Bay Street Likely To Open On Weak Note

Canadian shares are likely to open on a negative note on Thursday, tracking a sell-off in European markets, and weak crude oil prices, amid rising concerns about the crisis in the financial sector.

Following the terrible collapse of Silicon Valley Bank and Signature Bank in the U.S., global stocks are taking a severe hammering now following reports about Swiss banking giant Credit Suisse's short-term debt woes.

Credit Suisse shares are plunging following Saudi National Bank saying it would not be able to offer more financial help. Several bank stocks in Europe, including BNP Paribas, Commerzbank, Societe Generale and Deutsche Bank suffered sharp losses this morning.

U.S. index futures are down sharply, and the Canadian S&P/TSX futures are falling as well, pointing to a weak opening on Bay Street.

The Canadian market ended on a firm note on Tuesday despite paring most of its early gains. The mood was positive as data showing U.S. consumer prices rising in line with expectations in February supported expectations for a smaller rate hike by the Federal Reserve this month.

The benchmark S&P/TSX Composite Index ended with a gain of 105.26 points or 0.54% at 19,694.16, snapping a three-day losing streak.

Asian stocks closed higher on Wednesday as data showing a recovery in China's economic activity helped outweigh concerns about U.S. bank contagion fears.

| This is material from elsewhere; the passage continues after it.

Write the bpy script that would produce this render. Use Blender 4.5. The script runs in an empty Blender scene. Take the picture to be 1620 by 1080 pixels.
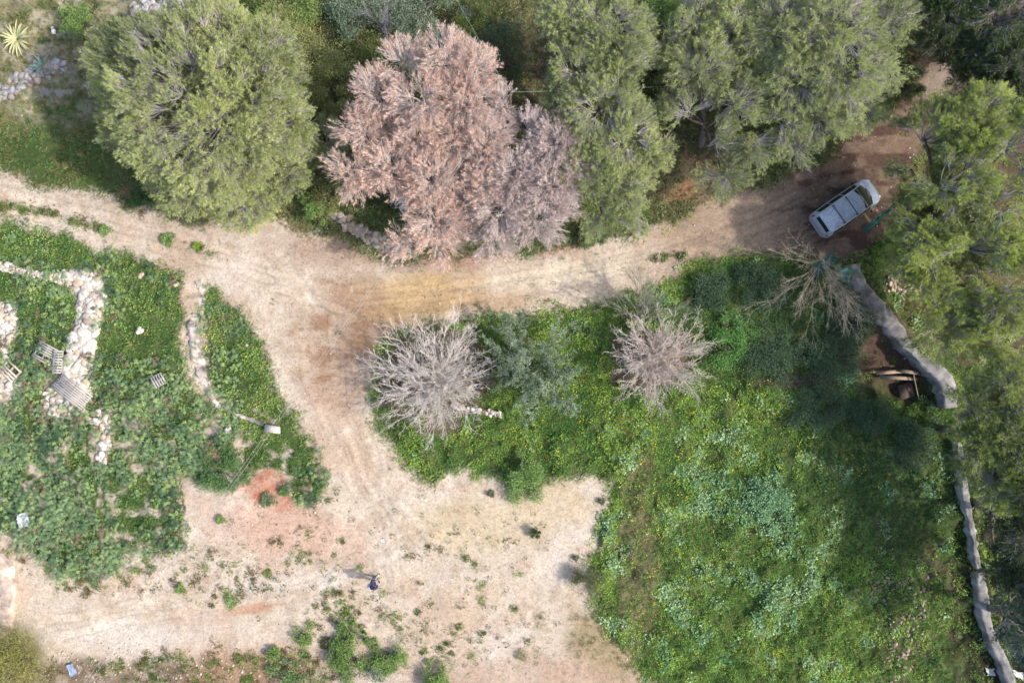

European stocks are plunging sharply with investors keeping a close eye on the developments surrounding the SVB crisis, and the debt woes of Swiss bank Credit Suisse.

In commodities trading, West Texas Intermediate Crude oil futures are down $1.26 or 1.77% at $70.07 a barrel.

Gold futures are gaining $17.30 or about 0.91% at $1,928.20 an ounce, while Silver futures are up $0.290 or 1.3% at $22.330 an ounce.